Max Winson, est une jeune joueur de tennis à qui tout a réussi. Enfin, tout lui a réussi sur le plan sportif, car pour le reste, on ne peut pas trop en juger. Depuis qu'il a 16 ans, il a tout gagné, remporté tous les tournois auxquels il a participé. Il est numéro 1 mondial et rien ni personne ne semble en mesure d'inverser la tendance. Malgré cette invincibilité, la foule continue de l'admirer, ne semble pas attendre avec fébrilité où le champion baissera la garde. Ce succès Max le doit sans doute à la l'exigence démesurée de son père qui ne jure que par la perfection sportive. Pourtant, cet équilibre que l'on croyait immuable pourrait bien connaître quelques vacillements car ce père tyrannique est victime d'une attaque cardiaque et doit laisser sa place à un nouvel entraîneur pour le moins atypique.
Que ceux qui n'aiment pas le tennis, voire même le sport en général ne tournent pas les talons à l'évocation de cette histoire. Ce serait dommage car l'aventure graphique est foisonnante, riche, originale et... saisissante. Jérémie Moreau fait preuve en tout cas d'une inventivité incroyable tant dans son scénario que dans ses dessins. Pour ma part j'ai été agréablement et profondément surpris au détour des pages, comme cette fois où Max doit renvoyer son quota de balles à une machine qui renferme son lit, ou encore devant la nature terriblement déroutante et géniale des terrains d'entraînement concoctés par son nouvel entraîneur. Je ne vous en dis pas plus et vous laisse à la surprise de la découverte en ce qui les concerne.

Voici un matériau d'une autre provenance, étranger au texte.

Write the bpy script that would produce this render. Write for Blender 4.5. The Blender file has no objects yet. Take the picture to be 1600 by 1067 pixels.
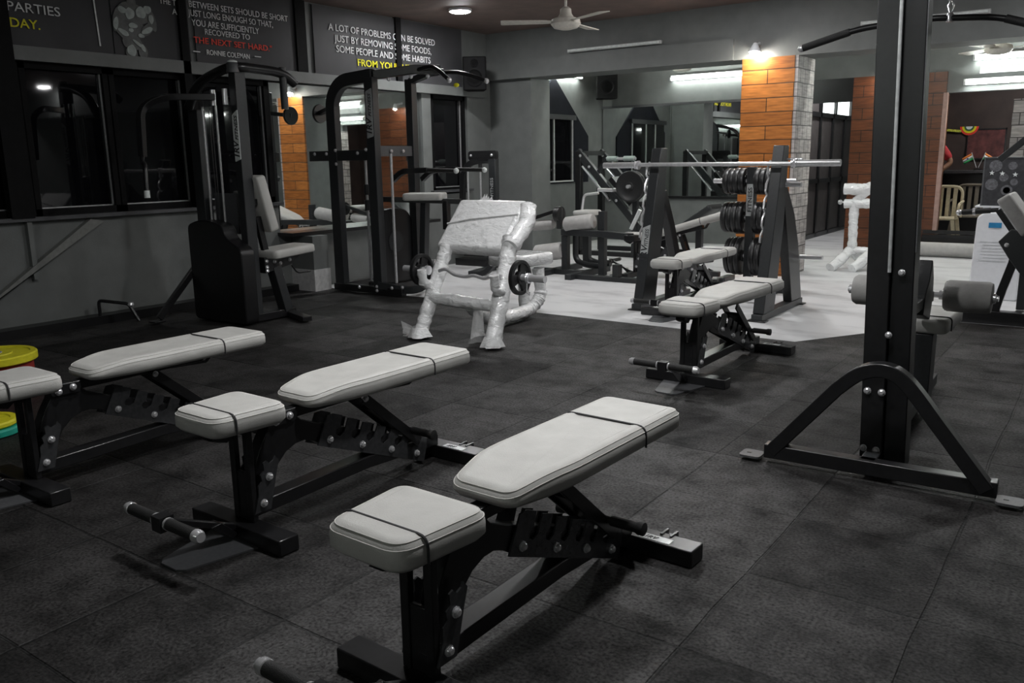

Par petites touches, le monde que dépeint Jérémie Moreau se démarque du nôtre. Par moments on croirait presque avoir basculé dans un univers totalement Carrollien, dans un pays des merveilles sans Alice, mais avec Max Winson lequel doit faire face, passif d'abord, à l'excentricité des uns, la roublardise des autres. Le joug de tous.... ou presque.
L'occasion est là de mesurer l'impact de la tyrannie – tout est dans le titre – de ces parents/entraîneurs qui s'inscrivent dans le culte de la performance, d'un monde qui le cautionne d'une certaine façon en contribuant à un autre culte, celui de la personnalité. Ici, malgré les événements, malgré l'absence imposée, la figure du père reste omniprésente. Elle qui ne s'exprime qu'à travers cris, expectorations et vitupérations se révèle jusque sur l'écran d'un téléphone mobile ou les feuillages du jardin familial. Elle n'emprunte jamais la voix de la compassion ou de l'amour. L'enfant, Max, n'est qu'un objet, la représentation d'une vanité transposée.
Et l'homme-enfant émeut. Il fascine aussi aussi par la force brute qui émane de lui, une force cachant en réalité une grande fragilité, une personnalité qui ne demande qu'à s'éveiller. Ou bien encore à prendre conscience de la condition dans laquelle on l'a placé, pour mieux s'en affranchir. Seulement, le conditionnement paraît de taille.
Tout ceci, et bien d'autres choses encore se dessinent dans les planches de cette BD aux dominantes grises, noires et blanches, dans des cases oscillant entre décomposition, déstructuration et rigueur. A l'image des remous intérieurs de Max Winson, tiraillé entre conscience et devoir, entre ce qu'on a fait de lui et celui qu'il rêve sans doute de devenir.
Max Winson. Tome 1, La Tyrannie, de Jérémie Moreau, éditions Delcourt (encrages), 2014, 160 p.